(Material shown):
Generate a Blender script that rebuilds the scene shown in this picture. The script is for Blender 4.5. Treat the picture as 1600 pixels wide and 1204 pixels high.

--

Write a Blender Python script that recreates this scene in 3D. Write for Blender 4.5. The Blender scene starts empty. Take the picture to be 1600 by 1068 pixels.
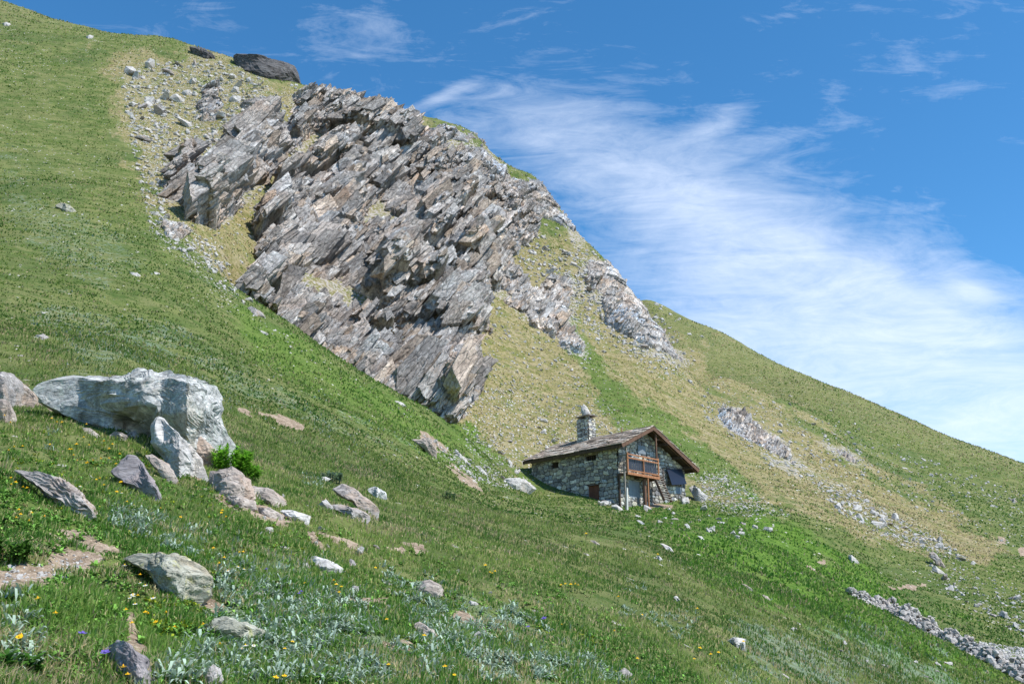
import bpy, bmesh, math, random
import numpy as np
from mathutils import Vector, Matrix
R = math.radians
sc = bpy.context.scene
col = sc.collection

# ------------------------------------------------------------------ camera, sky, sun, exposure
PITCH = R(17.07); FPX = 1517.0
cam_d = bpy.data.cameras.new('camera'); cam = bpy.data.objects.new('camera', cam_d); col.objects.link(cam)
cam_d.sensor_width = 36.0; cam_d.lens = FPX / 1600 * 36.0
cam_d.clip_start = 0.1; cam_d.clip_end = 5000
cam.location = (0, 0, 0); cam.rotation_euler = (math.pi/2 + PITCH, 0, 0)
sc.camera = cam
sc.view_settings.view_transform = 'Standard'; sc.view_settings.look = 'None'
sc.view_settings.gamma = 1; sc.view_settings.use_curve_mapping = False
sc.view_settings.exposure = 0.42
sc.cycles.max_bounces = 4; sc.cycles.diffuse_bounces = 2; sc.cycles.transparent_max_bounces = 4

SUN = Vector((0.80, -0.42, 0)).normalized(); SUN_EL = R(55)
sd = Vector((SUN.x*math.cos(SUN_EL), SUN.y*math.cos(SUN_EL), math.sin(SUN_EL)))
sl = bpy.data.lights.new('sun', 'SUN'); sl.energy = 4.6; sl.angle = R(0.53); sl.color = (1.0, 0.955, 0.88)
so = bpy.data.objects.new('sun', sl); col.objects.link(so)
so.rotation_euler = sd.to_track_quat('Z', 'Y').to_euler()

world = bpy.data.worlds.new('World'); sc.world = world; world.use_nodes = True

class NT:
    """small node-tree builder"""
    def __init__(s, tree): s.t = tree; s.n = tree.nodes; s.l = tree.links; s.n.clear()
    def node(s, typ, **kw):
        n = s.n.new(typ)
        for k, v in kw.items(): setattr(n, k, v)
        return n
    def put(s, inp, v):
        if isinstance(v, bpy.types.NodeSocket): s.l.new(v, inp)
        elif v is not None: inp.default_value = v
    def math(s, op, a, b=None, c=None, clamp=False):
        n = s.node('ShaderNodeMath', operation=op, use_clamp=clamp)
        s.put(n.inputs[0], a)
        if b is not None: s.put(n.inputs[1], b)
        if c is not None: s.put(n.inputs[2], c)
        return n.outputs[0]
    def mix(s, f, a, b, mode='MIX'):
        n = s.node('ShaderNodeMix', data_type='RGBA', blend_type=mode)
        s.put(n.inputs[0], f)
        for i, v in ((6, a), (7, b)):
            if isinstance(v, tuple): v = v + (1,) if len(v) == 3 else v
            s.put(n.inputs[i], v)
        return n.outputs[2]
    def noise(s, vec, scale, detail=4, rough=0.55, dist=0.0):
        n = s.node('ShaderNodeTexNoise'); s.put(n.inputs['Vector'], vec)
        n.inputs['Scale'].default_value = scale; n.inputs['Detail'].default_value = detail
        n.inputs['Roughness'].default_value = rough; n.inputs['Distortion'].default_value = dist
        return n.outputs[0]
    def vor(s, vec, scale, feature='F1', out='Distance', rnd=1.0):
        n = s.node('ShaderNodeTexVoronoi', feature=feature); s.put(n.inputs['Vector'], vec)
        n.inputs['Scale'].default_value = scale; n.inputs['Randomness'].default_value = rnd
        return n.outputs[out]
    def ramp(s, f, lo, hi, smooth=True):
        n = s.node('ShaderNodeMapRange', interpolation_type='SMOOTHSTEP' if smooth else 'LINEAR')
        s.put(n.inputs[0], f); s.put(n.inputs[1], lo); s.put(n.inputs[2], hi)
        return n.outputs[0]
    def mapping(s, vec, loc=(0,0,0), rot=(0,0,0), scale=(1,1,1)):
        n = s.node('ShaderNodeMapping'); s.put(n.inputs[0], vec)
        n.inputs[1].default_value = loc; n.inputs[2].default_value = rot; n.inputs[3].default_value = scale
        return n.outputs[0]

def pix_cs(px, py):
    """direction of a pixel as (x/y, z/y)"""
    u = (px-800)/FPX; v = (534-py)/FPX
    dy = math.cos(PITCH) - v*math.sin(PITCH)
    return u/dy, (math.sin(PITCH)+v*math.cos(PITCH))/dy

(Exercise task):
Set down nothing but the lines from the one holding "Write a Blender" through the one holding "col = sc.collection", both included, exactly as they appear; any picture is left out.

(Solution for this problem):
Write a Blender Python script that recreates this scene in 3D. Write for Blender 4.5. The Blender scene starts empty. Take the picture to be 1600 by 1068 pixels.
import bpy, bmesh, math, random
import numpy as np
from mathutils import Vector, Matrix
R = math.radians
sc = bpy.context.scene
col = sc.collection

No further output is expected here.